Put more plainly, in a very real way I am WeMinder. It does things because I coded it to do them. It has customers because of my efforts (or lack thereof). It improves because I improve it. Any issues or problems it has, it has because of me. Any solutions to said problem are squarely on my shoulders and no one else’s.

That is a huge deal. It’s good in many ways, but it is also a profoundly difficult thing in some ways I wasn’t expecting too.

I remember over two decades ago, building my own Windows PC with a friend. We bought all the components at a couple of different places, including the case, the hard drive, the logic board, the memory. Over a weekend, we put it together, installed the OS, all that jazz.

When it booted up for the first time, I was so damn proud of myself. I had a fairly powerful computer, and had it for a fairly reasonable cost.

A few months later the damn thing started to have issues. I lamented to my friend Nullmoniker, who helped me build it, that the huge downside of what I’d done was that when it was super flaky at 10pm on a Sunday, there was no one I could call to help me, that I was on my own.

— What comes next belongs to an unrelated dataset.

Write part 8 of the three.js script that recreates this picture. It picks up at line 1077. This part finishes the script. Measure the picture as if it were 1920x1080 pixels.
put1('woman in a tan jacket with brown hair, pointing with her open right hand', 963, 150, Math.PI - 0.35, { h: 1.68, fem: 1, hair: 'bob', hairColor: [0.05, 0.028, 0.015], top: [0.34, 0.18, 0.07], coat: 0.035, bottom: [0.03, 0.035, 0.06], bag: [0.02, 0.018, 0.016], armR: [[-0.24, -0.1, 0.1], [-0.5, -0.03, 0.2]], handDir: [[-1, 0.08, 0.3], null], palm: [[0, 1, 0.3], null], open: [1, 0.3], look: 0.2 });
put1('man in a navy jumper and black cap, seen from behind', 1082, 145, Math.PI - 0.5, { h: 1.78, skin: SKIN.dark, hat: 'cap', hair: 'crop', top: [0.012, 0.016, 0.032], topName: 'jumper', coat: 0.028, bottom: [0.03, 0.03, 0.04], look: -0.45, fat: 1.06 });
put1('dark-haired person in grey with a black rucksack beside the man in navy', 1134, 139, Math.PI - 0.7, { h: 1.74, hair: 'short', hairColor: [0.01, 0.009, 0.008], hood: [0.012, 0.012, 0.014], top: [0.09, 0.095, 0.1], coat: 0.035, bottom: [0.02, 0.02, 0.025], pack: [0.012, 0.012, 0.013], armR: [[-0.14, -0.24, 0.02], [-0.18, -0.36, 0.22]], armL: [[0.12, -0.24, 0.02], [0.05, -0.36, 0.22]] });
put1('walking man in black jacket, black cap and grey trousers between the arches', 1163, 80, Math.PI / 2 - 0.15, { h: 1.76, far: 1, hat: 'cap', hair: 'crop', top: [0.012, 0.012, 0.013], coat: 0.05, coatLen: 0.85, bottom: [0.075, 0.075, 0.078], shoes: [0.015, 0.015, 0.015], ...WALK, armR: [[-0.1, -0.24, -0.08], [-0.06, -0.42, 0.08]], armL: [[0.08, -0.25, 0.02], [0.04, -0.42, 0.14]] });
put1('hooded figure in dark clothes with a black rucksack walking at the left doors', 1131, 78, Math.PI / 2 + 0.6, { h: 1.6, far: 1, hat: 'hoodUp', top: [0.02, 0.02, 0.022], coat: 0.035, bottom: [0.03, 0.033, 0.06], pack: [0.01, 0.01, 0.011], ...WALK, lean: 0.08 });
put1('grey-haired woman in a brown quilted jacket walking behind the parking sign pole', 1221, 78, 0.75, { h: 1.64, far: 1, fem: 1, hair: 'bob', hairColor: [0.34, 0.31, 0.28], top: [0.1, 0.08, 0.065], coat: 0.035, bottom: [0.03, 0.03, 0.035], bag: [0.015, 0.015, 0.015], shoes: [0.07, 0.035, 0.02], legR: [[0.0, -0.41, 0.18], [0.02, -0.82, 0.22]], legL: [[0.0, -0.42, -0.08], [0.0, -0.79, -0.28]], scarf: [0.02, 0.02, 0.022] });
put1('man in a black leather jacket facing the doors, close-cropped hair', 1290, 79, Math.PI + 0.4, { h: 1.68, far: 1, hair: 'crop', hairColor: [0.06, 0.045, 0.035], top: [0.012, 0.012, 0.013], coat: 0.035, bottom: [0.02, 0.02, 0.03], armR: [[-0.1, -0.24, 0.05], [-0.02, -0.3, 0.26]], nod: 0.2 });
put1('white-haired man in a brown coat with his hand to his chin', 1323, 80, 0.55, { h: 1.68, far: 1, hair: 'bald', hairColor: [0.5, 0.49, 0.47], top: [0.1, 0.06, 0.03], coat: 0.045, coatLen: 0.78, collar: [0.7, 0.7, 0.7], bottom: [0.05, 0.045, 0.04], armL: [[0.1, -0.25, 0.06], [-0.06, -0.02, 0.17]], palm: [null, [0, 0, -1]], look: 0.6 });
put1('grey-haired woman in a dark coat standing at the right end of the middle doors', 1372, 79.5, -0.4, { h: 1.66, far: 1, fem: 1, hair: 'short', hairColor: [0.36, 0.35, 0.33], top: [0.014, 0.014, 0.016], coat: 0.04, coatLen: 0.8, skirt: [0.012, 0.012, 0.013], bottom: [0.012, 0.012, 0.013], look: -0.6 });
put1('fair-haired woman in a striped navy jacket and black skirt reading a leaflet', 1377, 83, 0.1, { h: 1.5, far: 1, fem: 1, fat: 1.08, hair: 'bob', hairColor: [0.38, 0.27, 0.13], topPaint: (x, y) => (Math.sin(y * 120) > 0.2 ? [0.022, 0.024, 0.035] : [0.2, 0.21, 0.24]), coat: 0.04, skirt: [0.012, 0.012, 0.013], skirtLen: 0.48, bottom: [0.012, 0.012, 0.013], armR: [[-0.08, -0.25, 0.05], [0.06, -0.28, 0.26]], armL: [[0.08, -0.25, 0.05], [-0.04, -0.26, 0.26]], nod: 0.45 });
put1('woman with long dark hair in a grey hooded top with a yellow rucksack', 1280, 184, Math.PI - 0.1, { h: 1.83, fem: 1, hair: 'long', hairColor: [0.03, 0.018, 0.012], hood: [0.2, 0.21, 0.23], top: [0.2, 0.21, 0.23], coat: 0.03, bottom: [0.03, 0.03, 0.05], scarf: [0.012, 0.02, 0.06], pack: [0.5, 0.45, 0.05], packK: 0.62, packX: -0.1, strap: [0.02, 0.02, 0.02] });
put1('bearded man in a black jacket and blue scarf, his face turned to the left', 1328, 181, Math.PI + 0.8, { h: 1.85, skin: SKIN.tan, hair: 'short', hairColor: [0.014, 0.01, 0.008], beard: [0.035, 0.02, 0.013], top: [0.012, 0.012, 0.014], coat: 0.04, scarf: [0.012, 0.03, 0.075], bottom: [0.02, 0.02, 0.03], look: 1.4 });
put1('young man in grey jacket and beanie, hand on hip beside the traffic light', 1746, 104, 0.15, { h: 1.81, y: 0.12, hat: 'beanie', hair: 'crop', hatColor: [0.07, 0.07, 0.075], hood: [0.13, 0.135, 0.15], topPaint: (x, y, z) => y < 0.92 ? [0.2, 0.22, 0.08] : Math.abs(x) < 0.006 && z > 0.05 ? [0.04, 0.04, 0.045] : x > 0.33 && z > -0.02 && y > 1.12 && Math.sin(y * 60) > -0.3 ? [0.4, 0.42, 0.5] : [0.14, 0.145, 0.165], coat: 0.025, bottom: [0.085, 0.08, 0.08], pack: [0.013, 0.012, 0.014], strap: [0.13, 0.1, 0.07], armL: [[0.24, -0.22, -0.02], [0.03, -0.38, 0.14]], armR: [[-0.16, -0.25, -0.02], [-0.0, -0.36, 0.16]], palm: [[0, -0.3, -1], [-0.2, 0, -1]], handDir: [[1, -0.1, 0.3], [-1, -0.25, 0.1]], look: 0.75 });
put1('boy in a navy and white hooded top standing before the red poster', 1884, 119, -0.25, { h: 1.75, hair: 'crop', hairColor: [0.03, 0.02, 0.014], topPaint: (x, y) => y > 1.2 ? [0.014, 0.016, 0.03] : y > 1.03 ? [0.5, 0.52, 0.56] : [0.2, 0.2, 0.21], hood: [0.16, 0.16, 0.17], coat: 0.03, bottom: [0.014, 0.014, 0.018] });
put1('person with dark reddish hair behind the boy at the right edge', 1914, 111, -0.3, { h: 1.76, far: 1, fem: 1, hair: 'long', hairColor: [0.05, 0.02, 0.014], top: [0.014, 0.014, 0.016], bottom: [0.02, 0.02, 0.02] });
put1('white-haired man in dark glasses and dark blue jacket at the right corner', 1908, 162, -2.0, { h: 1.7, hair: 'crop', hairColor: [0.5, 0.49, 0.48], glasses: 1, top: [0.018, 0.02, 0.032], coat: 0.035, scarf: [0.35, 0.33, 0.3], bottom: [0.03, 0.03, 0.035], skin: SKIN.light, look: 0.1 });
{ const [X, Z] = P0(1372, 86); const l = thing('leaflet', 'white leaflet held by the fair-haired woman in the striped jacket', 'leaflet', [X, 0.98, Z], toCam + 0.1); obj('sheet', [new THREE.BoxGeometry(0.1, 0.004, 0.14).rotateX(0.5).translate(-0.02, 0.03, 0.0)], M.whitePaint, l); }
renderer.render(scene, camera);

There are aspects to owning, to being WeMinder that are like that.

But, it’s not necessarily a bad thing. I’ve said for a while now that part of the process behind WeMinder’s evolution was that I had to emotionally mature as a person. There are aspects to being in relationships I understand so much better in my late 40’s, than I ever did before.

Today as I’m sitting here fixing a WeMinder bug, I realize that maturity thing has to do with being a technologist and a businessperson too. I see that one of the ways I’ve matured is that I’ve embraced the concept of practice.

When you begin a practice, you commit yourself to well… practicing it. You embrace the concept that you’re doing a thing, but that there isn’t any done per se. There’s always going to be a bug to fix, a feature to add, a place to promote the app, someone to tell, something to improve. The joy isn’t in being done with the whole thing. There is no done.

There’s only doing.

Which makes me laugh, because I’ve been studying that particular truth for a very long time now. And there’s no end to that in sight, thank goodness.